SUPPLIED ENTRIES>
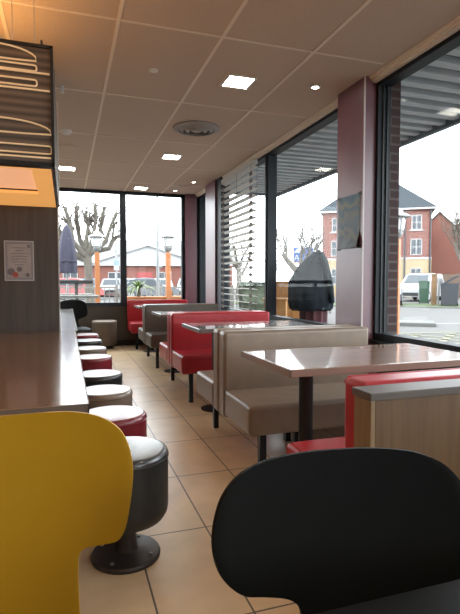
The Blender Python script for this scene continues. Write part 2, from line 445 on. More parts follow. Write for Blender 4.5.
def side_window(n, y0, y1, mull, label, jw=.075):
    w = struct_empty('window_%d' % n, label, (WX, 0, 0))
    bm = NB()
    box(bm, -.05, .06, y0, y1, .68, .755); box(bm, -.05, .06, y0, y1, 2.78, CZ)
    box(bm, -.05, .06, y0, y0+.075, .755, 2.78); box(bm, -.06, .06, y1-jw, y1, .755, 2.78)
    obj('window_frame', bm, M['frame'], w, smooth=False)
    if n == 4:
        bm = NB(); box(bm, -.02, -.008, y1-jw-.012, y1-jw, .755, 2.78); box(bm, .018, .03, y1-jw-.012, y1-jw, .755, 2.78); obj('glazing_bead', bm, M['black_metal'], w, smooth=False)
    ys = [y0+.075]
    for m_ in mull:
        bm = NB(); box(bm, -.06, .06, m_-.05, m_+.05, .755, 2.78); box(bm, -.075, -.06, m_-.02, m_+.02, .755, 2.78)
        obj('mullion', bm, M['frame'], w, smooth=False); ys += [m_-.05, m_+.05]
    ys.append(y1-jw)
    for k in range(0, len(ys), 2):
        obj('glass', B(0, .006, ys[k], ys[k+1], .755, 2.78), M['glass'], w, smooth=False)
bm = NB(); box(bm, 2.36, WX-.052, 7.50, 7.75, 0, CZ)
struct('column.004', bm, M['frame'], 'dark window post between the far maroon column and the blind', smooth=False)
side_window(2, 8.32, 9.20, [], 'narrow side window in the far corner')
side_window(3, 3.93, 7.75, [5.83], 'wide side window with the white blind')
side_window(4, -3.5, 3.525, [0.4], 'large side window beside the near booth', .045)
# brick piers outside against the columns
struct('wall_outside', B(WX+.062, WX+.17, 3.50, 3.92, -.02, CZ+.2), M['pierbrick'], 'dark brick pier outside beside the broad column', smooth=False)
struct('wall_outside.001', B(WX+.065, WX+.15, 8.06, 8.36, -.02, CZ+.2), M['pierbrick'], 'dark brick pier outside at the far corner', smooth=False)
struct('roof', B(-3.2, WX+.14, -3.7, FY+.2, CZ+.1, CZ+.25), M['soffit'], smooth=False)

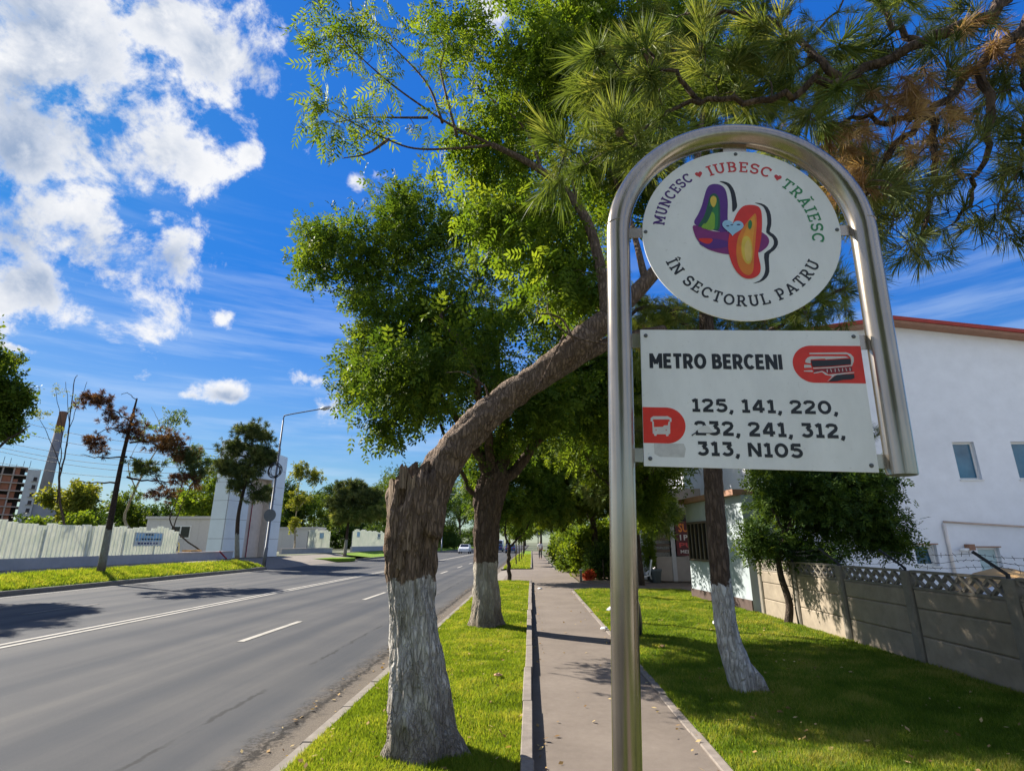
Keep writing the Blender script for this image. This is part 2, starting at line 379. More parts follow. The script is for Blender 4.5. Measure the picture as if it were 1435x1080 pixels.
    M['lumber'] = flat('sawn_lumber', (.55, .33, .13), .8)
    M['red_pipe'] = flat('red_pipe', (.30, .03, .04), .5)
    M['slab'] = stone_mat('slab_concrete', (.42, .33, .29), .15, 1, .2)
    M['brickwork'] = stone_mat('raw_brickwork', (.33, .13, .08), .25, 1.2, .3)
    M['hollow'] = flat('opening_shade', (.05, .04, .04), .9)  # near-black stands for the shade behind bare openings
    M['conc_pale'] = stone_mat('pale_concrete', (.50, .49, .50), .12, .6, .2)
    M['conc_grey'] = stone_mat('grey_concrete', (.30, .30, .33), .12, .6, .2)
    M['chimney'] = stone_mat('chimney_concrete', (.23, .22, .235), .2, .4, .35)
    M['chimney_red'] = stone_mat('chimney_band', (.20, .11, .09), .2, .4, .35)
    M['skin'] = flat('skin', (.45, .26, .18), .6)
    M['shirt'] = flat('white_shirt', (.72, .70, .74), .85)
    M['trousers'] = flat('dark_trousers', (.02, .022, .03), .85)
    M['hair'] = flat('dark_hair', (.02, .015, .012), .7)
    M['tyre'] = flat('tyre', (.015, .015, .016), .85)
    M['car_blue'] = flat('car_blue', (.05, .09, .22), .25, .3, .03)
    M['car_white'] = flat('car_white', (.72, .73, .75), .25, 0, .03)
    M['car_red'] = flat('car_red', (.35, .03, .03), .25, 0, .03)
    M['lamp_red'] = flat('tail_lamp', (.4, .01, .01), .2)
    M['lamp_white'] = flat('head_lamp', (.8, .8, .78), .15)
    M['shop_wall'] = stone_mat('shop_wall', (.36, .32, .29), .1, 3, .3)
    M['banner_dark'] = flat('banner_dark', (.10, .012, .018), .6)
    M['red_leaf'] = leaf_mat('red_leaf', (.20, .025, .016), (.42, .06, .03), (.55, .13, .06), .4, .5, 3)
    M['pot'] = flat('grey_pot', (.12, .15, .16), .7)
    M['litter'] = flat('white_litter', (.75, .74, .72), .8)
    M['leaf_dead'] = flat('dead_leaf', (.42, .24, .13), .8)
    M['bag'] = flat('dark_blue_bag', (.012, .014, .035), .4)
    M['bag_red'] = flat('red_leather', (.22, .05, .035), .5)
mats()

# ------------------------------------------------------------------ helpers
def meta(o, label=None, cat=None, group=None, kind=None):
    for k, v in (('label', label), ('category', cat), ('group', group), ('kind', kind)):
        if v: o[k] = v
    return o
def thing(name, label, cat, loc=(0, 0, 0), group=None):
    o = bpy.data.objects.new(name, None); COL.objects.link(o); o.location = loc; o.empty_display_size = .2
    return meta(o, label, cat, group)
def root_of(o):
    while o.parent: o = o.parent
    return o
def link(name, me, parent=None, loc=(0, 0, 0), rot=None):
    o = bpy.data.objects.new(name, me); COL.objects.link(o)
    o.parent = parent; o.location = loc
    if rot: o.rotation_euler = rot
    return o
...
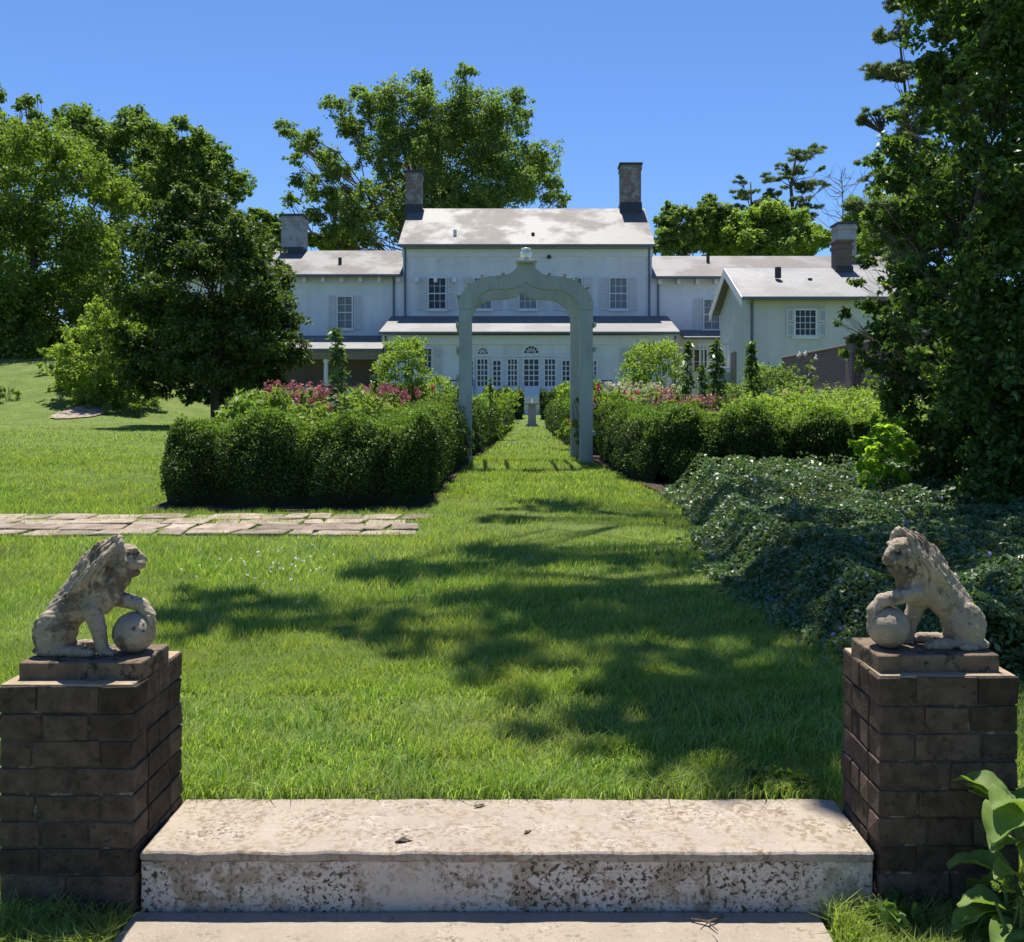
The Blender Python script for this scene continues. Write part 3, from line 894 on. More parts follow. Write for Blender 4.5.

GIVEN REQUEST> Extract exactly the run of lines beginning at the line with "far corner', smooth=False)" and ending at the line with "CZ+.25), M['soffit'], smooth=False)", including both ends and nothing beyond them.

WRITTEN ANSWER>
struct('wall_outside.001', B(WX+.065, WX+.15, 8.06, 8.36, -.02, CZ+.2), M['pierbrick'], 'dark brick pier outside at the far corner', smooth=False)
struct('roof', B(-3.2, WX+.14, -3.7, FY+.2, CZ+.1, CZ+.25), M['soffit'], smooth=False)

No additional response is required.